El coche retomó su camino hasta que desapareció, bordeando una pequeña colina en la que todavía resistían algunos campos cultivados. En el lado opuesto, encajado a escasos metros por debajo del camino, se dibujaba un río de poco caudal, de agua clara y gris, tintada por la tierra y los guijarros del fondo. En él, se arremolinaban pequeños peces marrones que, llevados por la suave corriente, levantaban una fina neblina de arena y grava.
Contemplé reflexivo el pueblo que se mostraba ante mis ojos. El camino desembocaba en la plaza principal, presidida en su centro por un grueso y caduco árbol, bajo el que se extendía un empedrado que los años habían quebrado y descompuesto. En el lado más cercano, se levantaba una llamativa casa, pintada de rosa, amarillo y un verde lívido con detalles barrocos. Entre los balcones y sobre la puerta, que se elevaba encima de una pequeña pero ancha escalera de piedra, resaltaba una pintura de dos ángeles tocando un instrumento a los lados de un emblema coronado.
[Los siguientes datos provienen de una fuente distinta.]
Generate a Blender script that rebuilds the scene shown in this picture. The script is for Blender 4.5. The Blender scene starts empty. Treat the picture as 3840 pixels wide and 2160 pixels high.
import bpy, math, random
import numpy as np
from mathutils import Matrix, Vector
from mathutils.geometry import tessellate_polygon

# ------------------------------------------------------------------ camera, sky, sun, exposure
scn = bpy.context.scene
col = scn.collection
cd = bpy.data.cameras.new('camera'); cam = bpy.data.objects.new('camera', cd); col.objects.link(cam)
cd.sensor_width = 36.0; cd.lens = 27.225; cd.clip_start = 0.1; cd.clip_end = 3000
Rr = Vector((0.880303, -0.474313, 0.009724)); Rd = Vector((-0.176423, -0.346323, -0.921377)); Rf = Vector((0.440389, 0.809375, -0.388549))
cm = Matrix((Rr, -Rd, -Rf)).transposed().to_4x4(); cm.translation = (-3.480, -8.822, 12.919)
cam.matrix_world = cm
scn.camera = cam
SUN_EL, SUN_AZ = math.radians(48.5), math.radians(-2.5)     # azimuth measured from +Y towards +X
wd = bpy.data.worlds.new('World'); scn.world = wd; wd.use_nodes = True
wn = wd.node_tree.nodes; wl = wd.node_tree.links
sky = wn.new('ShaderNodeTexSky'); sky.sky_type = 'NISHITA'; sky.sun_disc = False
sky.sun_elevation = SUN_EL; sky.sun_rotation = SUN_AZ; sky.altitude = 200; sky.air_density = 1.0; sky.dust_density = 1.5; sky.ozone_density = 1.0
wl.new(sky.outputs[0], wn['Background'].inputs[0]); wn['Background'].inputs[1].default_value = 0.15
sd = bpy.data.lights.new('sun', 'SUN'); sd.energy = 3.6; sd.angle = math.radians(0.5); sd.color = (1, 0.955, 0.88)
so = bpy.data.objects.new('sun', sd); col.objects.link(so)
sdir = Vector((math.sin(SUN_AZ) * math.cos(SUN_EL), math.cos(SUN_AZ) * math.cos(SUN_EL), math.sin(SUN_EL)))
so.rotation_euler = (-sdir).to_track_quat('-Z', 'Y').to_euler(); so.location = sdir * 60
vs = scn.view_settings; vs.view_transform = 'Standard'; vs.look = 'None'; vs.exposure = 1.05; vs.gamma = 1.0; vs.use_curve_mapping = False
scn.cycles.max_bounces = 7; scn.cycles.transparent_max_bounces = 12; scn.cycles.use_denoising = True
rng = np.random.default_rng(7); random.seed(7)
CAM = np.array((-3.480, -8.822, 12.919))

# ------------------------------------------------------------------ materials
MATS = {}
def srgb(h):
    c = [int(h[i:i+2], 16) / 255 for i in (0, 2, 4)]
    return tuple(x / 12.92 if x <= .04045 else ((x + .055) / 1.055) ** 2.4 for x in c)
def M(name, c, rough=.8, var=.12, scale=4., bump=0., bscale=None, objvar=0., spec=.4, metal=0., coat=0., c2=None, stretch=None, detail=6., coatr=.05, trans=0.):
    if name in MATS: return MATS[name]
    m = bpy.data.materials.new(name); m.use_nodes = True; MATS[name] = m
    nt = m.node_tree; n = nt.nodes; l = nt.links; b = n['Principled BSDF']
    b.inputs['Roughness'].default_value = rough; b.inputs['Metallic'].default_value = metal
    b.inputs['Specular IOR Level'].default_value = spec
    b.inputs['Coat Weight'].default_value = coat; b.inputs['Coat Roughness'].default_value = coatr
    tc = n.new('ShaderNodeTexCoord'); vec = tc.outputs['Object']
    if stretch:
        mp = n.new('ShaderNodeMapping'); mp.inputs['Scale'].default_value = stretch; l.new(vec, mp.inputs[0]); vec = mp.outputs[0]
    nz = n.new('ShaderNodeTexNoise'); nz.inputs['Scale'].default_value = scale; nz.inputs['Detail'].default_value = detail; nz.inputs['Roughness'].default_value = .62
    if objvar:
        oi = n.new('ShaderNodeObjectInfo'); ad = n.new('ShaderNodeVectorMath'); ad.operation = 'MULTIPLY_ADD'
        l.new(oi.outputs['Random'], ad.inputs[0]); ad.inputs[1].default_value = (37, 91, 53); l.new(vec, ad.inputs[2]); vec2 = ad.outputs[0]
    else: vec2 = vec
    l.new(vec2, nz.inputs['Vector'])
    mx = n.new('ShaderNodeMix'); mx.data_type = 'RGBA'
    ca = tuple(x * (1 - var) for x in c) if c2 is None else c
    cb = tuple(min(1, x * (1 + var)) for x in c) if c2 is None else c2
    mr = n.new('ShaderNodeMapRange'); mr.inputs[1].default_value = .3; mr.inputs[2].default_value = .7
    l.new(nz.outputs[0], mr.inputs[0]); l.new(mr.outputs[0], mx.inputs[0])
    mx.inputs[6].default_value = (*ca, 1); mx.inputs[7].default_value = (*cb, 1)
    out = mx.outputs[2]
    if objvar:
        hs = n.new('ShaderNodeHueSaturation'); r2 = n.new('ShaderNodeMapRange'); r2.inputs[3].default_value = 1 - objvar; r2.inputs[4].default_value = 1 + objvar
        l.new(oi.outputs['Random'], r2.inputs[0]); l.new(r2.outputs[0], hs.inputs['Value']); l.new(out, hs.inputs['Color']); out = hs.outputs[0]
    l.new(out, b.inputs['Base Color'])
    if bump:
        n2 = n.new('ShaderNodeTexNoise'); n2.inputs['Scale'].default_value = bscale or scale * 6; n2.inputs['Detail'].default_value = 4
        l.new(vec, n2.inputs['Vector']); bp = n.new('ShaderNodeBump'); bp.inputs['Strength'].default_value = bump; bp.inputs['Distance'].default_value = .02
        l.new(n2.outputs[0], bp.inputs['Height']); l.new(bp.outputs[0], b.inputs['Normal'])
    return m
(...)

El edificio contiguo, mucho más grande, estaba pintado de una forma similar, y el conjunto confería al lugar una apariencia peculiar. Al otro extremo de la plaza se encontraba el santuario. Medía al menos catorce metros desde la base hasta el punto más alto. Su superficie era muy lisa y simple. Los bloques de piedra amarillentos estaban muy bien unidos a pesar del tiempo y transmitía un aspecto de buena conservación. Tenía una gran bóveda, una figura de la Virgen en el centro sobre el portón y dos torres a los laterales con sendas campanas, que tenían la apariencia de no haber doblado en muchos años.
Y es que, según pude comprobar, únicamente vivían allí dos personas. Y gatos. Un gran número de ellos. A mi llegada conté once tan solo en la plaza. Se trataba de un matrimonio algo mayor, que decidió permanecer allí y cuidar del pueblo y de la iglesia a pesar que todos los demás partieron. En otros tiempos habitaron estas casas en torno a cincuenta personas, de las cuales veintiséis fallecieron en una trágica riada. Ella pastoreaba las ovejas y las cabras y él trabajaba la tierra. Las únicas visitas que recibían eran las de los atrevidos senderistas durante los fines de semana festivos y algún curioso como yo. Por unos instantes reflexioné en la ínfima comunicación que tendrían con el mundo y, especialmente, con su familia. Pero sin embargo, sonreían. Estaban en casa.
Di unos cuantos pasos más, sudando al sol, entre casas de torturadas piedras. Antes de marcharme, me aproximé a un gato que tenía cerca, pero su lomo blanquinegro condescendió la caricia de mi mano y trotó suavemente hasta los pies de la mujer, que continuaba sonriendo. Ya de espaldas a la plaza, leí en una gastada pared una inscripción que decía: «Todos los hijos ausentes de esta bendita tierra pensamos más de mil veces en la Virgen de la Estrella. Esperamos ansiosos el último domingo de Mayo». Entonces, sonreí yo.